══ Recorded data ══
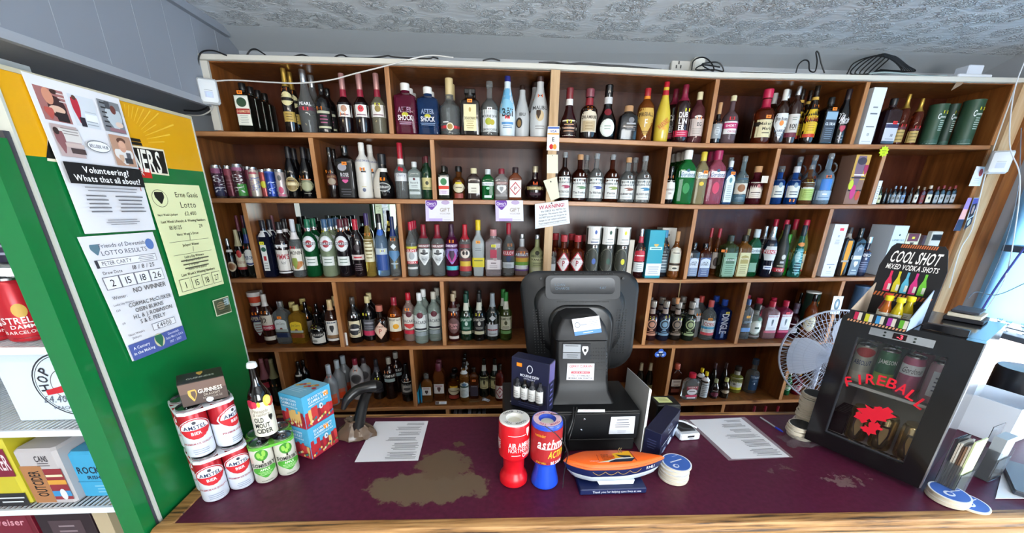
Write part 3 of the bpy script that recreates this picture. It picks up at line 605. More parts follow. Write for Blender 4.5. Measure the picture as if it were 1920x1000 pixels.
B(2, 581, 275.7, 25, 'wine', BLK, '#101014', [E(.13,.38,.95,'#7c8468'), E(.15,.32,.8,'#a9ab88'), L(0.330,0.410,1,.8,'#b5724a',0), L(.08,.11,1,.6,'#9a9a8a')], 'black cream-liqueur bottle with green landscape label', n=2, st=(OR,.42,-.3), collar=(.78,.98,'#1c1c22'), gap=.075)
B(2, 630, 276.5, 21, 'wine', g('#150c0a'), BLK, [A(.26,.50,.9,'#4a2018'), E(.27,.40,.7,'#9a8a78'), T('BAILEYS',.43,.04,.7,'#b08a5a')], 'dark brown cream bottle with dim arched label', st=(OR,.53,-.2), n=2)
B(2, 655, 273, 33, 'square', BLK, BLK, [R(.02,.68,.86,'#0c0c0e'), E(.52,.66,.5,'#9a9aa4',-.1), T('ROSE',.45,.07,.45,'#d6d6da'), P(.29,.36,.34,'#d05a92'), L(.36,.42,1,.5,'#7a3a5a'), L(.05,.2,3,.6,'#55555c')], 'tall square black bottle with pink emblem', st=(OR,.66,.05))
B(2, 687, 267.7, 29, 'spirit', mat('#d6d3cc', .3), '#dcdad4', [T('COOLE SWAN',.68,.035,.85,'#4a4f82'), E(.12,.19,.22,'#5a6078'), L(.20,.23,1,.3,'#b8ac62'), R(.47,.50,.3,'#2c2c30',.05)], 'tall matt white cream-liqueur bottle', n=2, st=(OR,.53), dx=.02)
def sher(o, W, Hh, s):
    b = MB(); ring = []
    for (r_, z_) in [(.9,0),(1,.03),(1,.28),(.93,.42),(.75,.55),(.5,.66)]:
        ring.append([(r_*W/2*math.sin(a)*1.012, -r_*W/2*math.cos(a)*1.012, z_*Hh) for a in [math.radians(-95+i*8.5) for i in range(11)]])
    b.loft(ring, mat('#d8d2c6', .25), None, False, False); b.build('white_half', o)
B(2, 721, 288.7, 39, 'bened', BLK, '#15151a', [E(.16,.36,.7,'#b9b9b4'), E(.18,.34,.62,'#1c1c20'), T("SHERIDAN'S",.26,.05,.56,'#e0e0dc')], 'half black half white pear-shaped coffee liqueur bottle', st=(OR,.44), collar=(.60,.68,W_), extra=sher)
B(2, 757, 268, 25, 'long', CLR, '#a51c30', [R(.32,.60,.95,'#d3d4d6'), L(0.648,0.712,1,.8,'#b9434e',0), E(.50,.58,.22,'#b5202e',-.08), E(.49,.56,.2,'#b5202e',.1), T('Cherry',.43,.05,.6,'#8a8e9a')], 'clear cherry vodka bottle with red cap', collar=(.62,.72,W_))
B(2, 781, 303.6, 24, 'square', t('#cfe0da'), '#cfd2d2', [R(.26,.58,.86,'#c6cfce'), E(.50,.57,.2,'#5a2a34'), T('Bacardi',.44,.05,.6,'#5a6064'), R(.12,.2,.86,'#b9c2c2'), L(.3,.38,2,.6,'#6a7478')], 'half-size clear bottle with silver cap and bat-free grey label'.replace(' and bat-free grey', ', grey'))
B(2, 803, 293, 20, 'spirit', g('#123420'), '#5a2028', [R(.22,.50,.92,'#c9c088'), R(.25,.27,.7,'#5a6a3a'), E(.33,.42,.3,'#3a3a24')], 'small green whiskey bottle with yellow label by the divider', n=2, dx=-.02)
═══
_Objective_. Take the listing and print it again exactly, but without any pictures.

_Written answer_.
Write part 3 of the bpy script that recreates this picture. It picks up at line 605. More parts follow. Write for Blender 4.5. Measure the picture as if it were 1920x1000 pixels.
B(2, 581, 275.7, 25, 'wine', BLK, '#101014', [E(.13,.38,.95,'#7c8468'), E(.15,.32,.8,'#a9ab88'), L(0.330,0.410,1,.8,'#b5724a',0), L(.08,.11,1,.6,'#9a9a8a')], 'black cream-liqueur bottle with green landscape label', n=2, st=(OR,.42,-.3), collar=(.78,.98,'#1c1c22'), gap=.075)
B(2, 630, 276.5, 21, 'wine', g('#150c0a'), BLK, [A(.26,.50,.9,'#4a2018'), E(.27,.40,.7,'#9a8a78'), T('BAILEYS',.43,.04,.7,'#b08a5a')], 'dark brown cream bottle with dim arched label', st=(OR,.53,-.2), n=2)
B(2, 655, 273, 33, 'square', BLK, BLK, [R(.02,.68,.86,'#0c0c0e'), E(.52,.66,.5,'#9a9aa4',-.1), T('ROSE',.45,.07,.45,'#d6d6da'), P(.29,.36,.34,'#d05a92'), L(.36,.42,1,.5,'#7a3a5a'), L(.05,.2,3,.6,'#55555c')], 'tall square black bottle with pink emblem', st=(OR,.66,.05))
B(2, 687, 267.7, 29, 'spirit', mat('#d6d3cc', .3), '#dcdad4', [T('COOLE SWAN',.68,.035,.85,'#4a4f82'), E(.12,.19,.22,'#5a6078'), L(.20,.23,1,.3,'#b8ac62'), R(.47,.50,.3,'#2c2c30',.05)], 'tall matt white cream-liqueur bottle', n=2, st=(OR,.53), dx=.02)
def sher(o, W, Hh, s):
    b = MB(); ring = []
    for (r_, z_) in [(.9,0),(1,.03),(1,.28),(.93,.42),(.75,.55),(.5,.66)]:
        ring.append([(r_*W/2*math.sin(a)*1.012, -r_*W/2*math.cos(a)*1.012, z_*Hh) for a in [math.radians(-95+i*8.5) for i in range(11)]])
    b.loft(ring, mat('#d8d2c6', .25), None, False, False); b.build('white_half', o)
B(2, 721, 288.7, 39, 'bened', BLK, '#15151a', [E(.16,.36,.7,'#b9b9b4'), E(.18,.34,.62,'#1c1c20'), T("SHERIDAN'S",.26,.05,.56,'#e0e0dc')], 'half black half white pear-shaped coffee liqueur bottle', st=(OR,.44), collar=(.60,.68,W_), extra=sher)
B(2, 757, 268, 25, 'long', CLR, '#a51c30', [R(.32,.60,.95,'#d3d4d6'), L(0.648,0.712,1,.8,'#b9434e',0), E(.50,.58,.22,'#b5202e',-.08), E(.49,.56,.2,'#b5202e',.1), T('Cherry',.43,.05,.6,'#8a8e9a')], 'clear cherry vodka bottle with red cap', collar=(.62,.72,W_))
B(2, 781, 303.6, 24, 'square', t('#cfe0da'), '#cfd2d2', [R(.26,.58,.86,'#c6cfce'), E(.50,.57,.2,'#5a2a34'), T('Bacardi',.44,.05,.6,'#5a6064'), R(.12,.2,.86,'#b9c2c2'), L(.3,.38,2,.6,'#6a7478')], 'half-size clear bottle with silver cap and bat-free grey label'.replace(' and bat-free grey', ', grey'))
B(2, 803, 293, 20, 'spirit', g('#123420'), '#5a2028', [R(.22,.50,.92,'#c9c088'), R(.25,.27,.7,'#5a6a3a'), E(.33,.42,.3,'#3a3a24')], 'small green whiskey bottle with yellow label by the divider', n=2, dx=-.02)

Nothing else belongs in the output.